| Work required |
Work through the records below and tally every line containing "Blender". Reply with the total alone.

| Input |
⁂

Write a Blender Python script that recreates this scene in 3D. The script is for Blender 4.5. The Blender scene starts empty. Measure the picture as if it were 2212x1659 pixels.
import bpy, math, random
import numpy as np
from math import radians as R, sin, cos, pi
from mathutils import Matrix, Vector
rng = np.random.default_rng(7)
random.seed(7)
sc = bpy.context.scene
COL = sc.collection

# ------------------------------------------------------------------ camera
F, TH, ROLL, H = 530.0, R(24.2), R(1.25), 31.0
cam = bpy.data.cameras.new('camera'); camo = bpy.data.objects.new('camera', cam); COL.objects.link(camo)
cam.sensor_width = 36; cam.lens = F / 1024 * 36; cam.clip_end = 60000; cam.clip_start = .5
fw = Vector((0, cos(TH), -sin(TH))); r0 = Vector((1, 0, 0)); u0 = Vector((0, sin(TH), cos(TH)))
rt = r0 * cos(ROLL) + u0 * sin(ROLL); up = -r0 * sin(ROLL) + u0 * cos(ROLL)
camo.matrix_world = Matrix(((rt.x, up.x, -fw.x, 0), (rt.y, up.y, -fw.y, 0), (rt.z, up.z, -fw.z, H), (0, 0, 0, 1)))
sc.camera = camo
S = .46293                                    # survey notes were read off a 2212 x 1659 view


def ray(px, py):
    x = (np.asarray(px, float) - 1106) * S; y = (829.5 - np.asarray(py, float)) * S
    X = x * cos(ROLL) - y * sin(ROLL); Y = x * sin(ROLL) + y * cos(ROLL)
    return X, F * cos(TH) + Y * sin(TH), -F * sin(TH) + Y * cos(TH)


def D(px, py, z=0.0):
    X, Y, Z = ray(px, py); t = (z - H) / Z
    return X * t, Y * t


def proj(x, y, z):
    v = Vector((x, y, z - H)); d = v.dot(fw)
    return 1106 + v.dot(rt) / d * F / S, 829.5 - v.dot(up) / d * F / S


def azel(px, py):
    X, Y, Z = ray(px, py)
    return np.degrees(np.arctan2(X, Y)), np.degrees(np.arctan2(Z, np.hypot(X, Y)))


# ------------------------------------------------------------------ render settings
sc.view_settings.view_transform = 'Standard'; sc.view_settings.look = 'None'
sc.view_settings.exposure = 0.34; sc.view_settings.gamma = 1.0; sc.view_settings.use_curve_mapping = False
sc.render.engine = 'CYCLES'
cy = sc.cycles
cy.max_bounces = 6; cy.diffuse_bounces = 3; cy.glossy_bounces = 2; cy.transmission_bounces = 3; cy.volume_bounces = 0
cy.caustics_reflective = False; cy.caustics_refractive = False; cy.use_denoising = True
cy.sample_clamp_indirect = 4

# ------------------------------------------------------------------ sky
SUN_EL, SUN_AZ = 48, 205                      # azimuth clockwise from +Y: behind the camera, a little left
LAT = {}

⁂

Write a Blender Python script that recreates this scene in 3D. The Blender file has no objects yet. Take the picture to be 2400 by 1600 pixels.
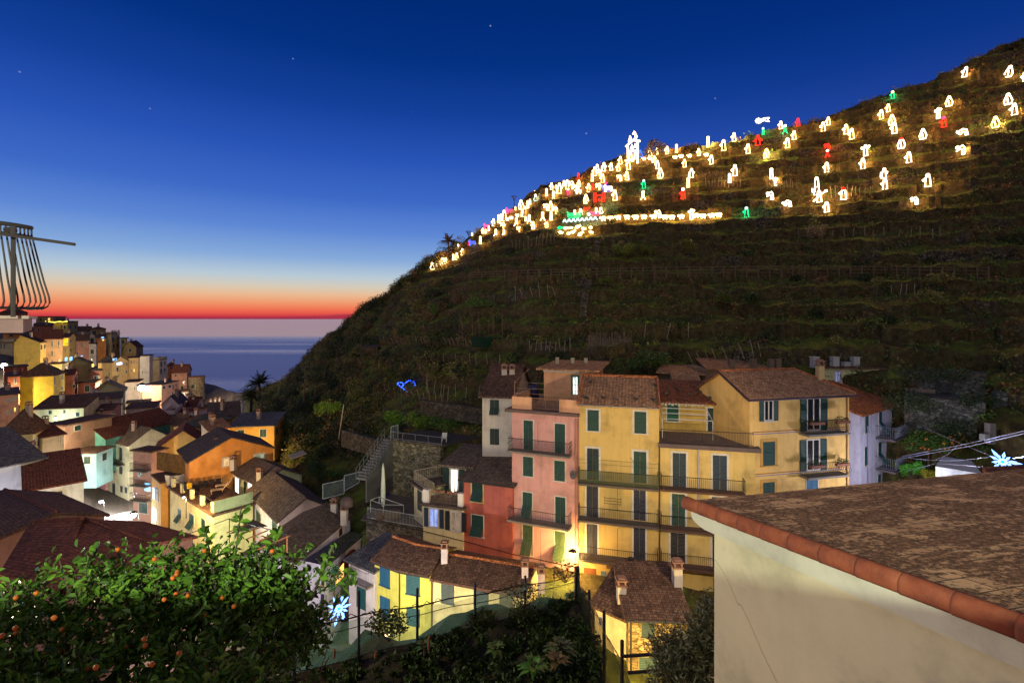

⁂

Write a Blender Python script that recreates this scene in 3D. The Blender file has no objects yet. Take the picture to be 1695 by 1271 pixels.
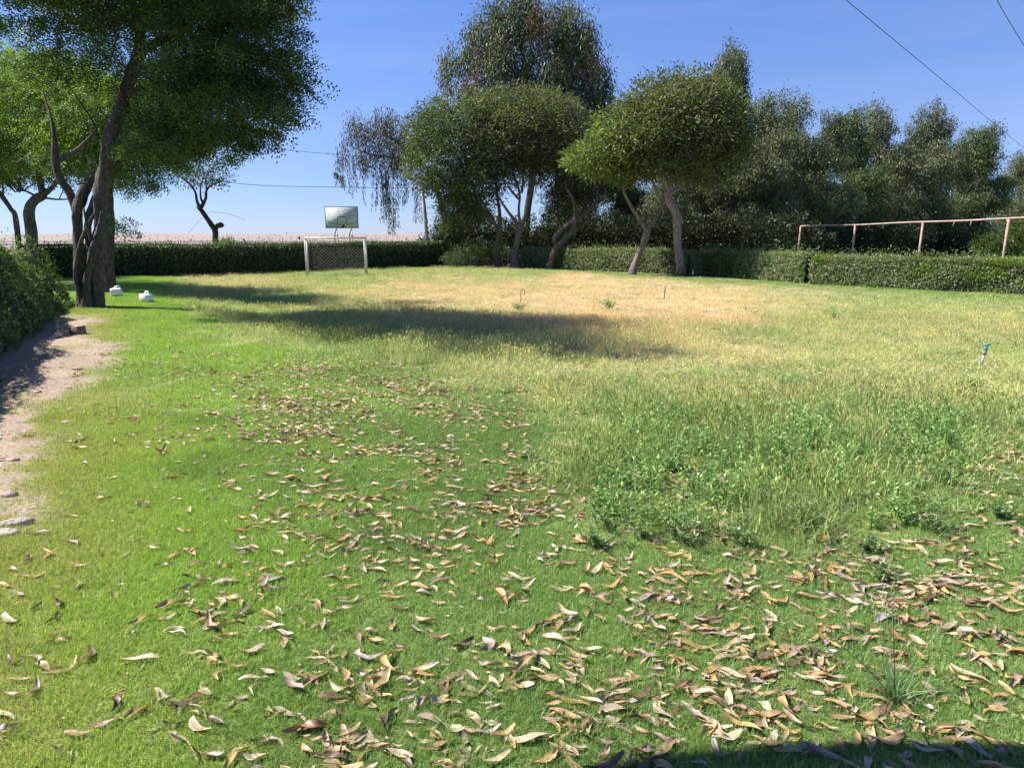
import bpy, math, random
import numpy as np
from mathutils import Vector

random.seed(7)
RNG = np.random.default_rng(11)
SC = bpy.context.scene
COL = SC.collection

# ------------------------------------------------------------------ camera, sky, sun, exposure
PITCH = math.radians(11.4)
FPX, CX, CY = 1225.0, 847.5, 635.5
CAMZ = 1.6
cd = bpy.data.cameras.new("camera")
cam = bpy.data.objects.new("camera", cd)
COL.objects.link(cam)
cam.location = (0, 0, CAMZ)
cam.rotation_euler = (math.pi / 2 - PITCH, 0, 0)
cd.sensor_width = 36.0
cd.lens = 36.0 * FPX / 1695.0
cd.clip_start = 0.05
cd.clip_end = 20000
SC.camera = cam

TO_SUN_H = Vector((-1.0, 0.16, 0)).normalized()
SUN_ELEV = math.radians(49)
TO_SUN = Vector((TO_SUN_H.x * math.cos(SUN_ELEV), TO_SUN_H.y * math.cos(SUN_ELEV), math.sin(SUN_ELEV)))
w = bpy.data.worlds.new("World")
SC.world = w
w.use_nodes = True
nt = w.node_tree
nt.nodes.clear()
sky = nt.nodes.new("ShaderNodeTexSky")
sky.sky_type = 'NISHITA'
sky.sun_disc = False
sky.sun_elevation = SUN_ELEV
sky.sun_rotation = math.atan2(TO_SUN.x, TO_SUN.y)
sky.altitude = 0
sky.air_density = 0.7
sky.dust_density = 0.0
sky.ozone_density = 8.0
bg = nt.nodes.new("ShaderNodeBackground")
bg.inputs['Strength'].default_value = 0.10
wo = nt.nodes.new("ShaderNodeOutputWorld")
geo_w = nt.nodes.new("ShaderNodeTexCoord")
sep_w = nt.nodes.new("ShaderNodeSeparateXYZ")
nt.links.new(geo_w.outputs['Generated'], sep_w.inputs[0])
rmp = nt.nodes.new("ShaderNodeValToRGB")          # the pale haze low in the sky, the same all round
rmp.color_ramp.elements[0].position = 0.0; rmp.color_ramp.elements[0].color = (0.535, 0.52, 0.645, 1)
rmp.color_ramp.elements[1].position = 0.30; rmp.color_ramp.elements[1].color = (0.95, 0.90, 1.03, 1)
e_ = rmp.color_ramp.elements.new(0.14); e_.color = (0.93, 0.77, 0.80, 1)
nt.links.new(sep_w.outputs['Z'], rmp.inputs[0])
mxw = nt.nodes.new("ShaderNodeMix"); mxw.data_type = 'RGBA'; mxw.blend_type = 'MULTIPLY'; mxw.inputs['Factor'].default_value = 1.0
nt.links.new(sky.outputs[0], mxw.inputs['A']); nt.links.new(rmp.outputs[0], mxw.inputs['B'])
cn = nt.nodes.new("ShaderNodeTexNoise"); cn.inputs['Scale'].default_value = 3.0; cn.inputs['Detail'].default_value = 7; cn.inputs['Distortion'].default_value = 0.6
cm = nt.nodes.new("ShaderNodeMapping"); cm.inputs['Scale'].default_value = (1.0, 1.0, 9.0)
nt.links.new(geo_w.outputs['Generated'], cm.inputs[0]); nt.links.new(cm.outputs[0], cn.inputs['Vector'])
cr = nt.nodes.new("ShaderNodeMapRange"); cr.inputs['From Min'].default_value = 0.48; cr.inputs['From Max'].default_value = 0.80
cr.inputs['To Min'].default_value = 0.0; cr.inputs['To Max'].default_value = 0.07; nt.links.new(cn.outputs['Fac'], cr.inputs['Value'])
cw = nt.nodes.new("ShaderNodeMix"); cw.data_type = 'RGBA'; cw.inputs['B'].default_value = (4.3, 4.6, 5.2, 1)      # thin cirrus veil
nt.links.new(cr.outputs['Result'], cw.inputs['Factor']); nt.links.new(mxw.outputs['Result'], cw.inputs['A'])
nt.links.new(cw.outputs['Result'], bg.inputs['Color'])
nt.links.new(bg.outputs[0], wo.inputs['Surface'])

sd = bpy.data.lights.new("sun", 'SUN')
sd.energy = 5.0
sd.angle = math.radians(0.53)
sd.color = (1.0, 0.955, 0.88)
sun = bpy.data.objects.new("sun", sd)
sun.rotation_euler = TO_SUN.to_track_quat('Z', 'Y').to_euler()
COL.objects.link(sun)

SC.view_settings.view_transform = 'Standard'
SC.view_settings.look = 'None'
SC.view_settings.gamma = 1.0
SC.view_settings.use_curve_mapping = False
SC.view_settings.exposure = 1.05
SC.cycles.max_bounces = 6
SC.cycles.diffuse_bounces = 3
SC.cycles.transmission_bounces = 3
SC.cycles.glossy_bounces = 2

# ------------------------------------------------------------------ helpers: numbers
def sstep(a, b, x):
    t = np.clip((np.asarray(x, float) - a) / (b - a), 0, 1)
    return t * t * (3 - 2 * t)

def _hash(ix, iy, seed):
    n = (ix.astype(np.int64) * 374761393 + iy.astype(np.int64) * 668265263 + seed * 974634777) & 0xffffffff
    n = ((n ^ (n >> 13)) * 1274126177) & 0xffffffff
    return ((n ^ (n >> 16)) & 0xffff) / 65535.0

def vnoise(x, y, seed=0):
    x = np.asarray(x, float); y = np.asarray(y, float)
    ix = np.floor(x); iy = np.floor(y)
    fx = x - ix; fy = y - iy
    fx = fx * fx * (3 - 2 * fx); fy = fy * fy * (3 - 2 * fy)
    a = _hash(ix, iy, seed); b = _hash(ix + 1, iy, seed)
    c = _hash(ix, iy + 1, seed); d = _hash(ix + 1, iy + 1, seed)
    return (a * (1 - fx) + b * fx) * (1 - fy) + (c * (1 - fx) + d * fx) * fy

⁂

| Reply to the exercise |
3